## GIVEN PROBLEM
Include in the output exactly the lines from the opening of the data through the line containing "VX, VY = 785.0, 862.0", and nothing more.
___
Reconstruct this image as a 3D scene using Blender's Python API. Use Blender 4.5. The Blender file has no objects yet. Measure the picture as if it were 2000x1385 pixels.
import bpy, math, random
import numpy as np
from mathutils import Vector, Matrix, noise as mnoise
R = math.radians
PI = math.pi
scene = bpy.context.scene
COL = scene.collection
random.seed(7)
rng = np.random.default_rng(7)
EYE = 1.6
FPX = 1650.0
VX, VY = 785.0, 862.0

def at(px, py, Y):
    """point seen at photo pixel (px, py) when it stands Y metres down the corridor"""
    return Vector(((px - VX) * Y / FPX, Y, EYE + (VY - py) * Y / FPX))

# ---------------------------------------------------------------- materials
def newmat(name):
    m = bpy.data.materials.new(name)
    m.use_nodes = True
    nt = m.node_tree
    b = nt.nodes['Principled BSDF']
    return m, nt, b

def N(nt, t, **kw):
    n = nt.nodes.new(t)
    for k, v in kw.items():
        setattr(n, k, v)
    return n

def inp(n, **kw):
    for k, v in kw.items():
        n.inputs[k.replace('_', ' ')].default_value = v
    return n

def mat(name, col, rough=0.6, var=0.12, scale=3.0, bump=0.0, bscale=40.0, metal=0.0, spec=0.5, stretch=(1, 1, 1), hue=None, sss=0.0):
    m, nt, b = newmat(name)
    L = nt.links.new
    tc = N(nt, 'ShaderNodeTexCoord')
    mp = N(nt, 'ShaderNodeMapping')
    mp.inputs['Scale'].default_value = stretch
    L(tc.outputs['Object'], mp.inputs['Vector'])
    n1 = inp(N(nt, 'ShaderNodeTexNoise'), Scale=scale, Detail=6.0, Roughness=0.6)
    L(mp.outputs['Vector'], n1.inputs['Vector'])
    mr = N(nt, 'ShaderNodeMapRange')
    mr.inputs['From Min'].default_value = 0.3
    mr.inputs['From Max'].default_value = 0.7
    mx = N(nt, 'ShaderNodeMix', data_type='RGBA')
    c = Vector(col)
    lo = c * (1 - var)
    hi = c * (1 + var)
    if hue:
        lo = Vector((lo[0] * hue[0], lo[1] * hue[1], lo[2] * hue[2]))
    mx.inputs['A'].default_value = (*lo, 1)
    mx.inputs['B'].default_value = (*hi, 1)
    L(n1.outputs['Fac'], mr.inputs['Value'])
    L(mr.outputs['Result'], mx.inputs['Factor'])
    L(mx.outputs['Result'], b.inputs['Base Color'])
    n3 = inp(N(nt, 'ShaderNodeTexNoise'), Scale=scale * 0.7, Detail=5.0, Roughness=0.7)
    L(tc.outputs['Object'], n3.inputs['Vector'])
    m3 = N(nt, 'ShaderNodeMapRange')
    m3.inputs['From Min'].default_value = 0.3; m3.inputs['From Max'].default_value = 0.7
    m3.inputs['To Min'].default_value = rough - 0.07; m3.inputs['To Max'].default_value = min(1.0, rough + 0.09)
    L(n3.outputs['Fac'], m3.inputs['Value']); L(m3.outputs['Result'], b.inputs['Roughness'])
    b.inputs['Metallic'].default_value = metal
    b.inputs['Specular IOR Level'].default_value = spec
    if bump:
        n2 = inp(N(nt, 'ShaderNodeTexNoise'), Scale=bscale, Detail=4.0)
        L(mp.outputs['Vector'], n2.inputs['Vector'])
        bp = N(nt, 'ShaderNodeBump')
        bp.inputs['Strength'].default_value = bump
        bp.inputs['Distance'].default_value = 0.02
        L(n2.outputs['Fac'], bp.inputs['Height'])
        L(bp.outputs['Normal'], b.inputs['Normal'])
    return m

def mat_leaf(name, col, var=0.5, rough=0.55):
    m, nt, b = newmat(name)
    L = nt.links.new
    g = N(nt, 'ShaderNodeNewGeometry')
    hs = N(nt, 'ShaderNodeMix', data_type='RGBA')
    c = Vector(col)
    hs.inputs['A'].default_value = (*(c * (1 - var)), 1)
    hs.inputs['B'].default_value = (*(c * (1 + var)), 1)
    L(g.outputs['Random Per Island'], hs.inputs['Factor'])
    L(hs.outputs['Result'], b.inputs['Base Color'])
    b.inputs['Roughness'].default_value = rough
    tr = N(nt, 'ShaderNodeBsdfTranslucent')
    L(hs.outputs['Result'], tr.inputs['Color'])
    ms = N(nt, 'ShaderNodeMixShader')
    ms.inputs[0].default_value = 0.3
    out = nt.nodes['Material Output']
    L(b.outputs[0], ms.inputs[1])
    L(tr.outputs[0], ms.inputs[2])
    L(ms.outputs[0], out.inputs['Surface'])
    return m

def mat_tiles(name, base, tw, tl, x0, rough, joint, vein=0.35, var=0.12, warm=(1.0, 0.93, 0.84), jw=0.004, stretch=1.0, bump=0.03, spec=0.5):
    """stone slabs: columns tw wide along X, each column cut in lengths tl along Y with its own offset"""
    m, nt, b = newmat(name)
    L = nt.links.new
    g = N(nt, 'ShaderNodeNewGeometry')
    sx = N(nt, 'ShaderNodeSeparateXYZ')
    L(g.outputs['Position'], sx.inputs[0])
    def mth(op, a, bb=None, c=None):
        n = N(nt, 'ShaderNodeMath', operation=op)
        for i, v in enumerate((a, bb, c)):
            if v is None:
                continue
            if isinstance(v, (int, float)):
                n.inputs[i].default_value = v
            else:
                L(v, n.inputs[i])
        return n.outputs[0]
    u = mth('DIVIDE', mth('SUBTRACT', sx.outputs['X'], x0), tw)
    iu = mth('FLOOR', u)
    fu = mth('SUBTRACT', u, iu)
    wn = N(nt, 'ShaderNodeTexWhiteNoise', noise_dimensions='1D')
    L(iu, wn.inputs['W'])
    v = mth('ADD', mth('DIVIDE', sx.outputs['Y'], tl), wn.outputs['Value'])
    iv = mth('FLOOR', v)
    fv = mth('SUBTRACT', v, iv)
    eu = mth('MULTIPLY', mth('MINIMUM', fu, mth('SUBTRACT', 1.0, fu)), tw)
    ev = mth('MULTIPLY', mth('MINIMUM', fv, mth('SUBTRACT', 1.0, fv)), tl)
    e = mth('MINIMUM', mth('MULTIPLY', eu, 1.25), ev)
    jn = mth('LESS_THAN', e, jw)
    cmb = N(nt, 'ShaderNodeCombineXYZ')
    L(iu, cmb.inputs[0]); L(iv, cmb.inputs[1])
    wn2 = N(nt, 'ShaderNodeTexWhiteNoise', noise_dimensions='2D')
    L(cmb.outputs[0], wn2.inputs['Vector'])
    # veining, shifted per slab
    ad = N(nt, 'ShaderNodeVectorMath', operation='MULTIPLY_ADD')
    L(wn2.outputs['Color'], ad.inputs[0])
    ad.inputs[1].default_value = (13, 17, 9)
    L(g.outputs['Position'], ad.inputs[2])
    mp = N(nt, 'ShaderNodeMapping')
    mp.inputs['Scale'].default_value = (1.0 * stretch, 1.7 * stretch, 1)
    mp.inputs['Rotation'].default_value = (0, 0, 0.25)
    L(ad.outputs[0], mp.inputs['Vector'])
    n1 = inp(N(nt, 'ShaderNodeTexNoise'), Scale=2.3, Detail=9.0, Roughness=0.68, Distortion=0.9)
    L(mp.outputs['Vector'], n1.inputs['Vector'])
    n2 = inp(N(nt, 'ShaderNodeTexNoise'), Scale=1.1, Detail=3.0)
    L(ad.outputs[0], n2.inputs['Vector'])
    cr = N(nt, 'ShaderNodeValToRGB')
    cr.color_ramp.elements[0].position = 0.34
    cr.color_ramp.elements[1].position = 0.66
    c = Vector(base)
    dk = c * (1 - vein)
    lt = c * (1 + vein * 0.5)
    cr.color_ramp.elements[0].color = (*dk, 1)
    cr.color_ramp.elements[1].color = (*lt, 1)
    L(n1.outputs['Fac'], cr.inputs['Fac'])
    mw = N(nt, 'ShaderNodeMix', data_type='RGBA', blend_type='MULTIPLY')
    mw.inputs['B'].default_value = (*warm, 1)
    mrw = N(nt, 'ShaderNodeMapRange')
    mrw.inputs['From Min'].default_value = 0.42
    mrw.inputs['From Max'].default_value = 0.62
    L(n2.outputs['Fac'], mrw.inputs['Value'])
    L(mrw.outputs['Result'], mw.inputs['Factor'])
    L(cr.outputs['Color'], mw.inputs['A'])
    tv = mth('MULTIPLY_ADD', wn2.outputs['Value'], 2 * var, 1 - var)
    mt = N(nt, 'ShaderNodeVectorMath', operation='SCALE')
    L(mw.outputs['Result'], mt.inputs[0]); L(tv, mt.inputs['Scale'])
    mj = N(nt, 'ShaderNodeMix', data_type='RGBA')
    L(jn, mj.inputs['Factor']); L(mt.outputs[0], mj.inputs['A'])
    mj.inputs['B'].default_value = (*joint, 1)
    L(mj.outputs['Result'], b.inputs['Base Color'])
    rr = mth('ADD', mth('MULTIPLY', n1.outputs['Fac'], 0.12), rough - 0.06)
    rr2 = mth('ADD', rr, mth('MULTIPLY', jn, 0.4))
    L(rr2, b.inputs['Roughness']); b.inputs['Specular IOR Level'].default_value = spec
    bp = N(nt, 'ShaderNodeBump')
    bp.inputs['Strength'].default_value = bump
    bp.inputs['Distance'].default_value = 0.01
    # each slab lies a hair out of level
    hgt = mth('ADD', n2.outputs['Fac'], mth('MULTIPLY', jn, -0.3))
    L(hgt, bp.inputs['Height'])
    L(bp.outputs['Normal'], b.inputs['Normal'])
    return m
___
## CORRECT OUTPUT
Reconstruct this image as a 3D scene using Blender's Python API. Use Blender 4.5. The Blender file has no objects yet. Measure the picture as if it were 2000x1385 pixels.
import bpy, math, random
import numpy as np
from mathutils import Vector, Matrix, noise as mnoise
R = math.radians
PI = math.pi
scene = bpy.context.scene
COL = scene.collection
random.seed(7)
rng = np.random.default_rng(7)
EYE = 1.6
FPX = 1650.0
VX, VY = 785.0, 862.0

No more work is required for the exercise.